Un décalage entre les discours volontaristes des constructeurs automobiles et la réalité
Du point de vue de la responsabilité sociétale des entreprises, ce changement soulève plusieurs questions cruciales. D’une part, il remet en lumière les tensions entre impératifs économiques et objectifs de développement durable. Si la flexibilité offerte permet de soutenir une industrie stratégique, elle peut aussi apparaître comme un frein à l’innovation et à la réduction rapide des impacts environnementaux, ce qui va à l’encontre des principes mêmes de la RSE.
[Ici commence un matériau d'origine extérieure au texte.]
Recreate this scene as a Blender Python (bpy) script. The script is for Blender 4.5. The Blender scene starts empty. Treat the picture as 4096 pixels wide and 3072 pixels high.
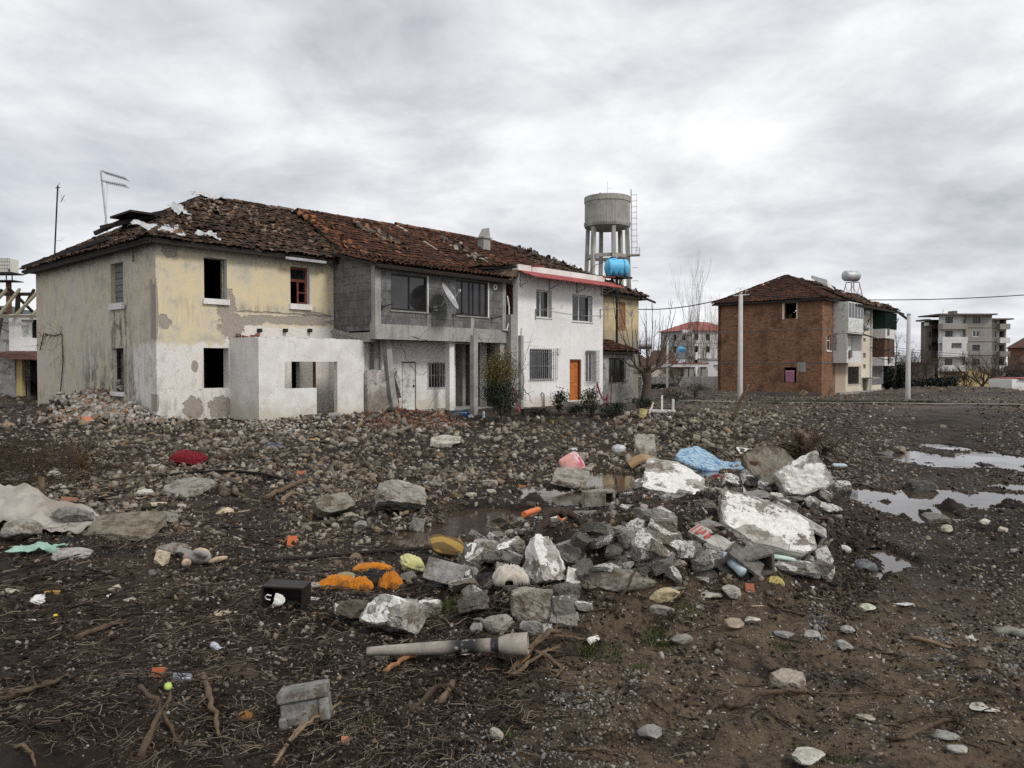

D’autre part, cet assouplissement est susceptible d’influencer la perception des parties prenantes, notamment des consommateurs et investisseurs, de plus en plus attentifs aux engagements environnementaux concrets des entreprises. La décision européenne peut créer un décalage entre les discours volontaristes des constructeurs sur leur contribution à la transition énergétique et les réalités opérationnelles qui traduisent un report des efforts. Ce hiatus met en exergue l’importance pour les entreprises du secteur de renforcer la transparence et la communication autour de leurs stratégies RSE, afin d’éviter une dégradation de leur légitimité sociale dans un contexte de vigilance accrue sur les pratiques durables.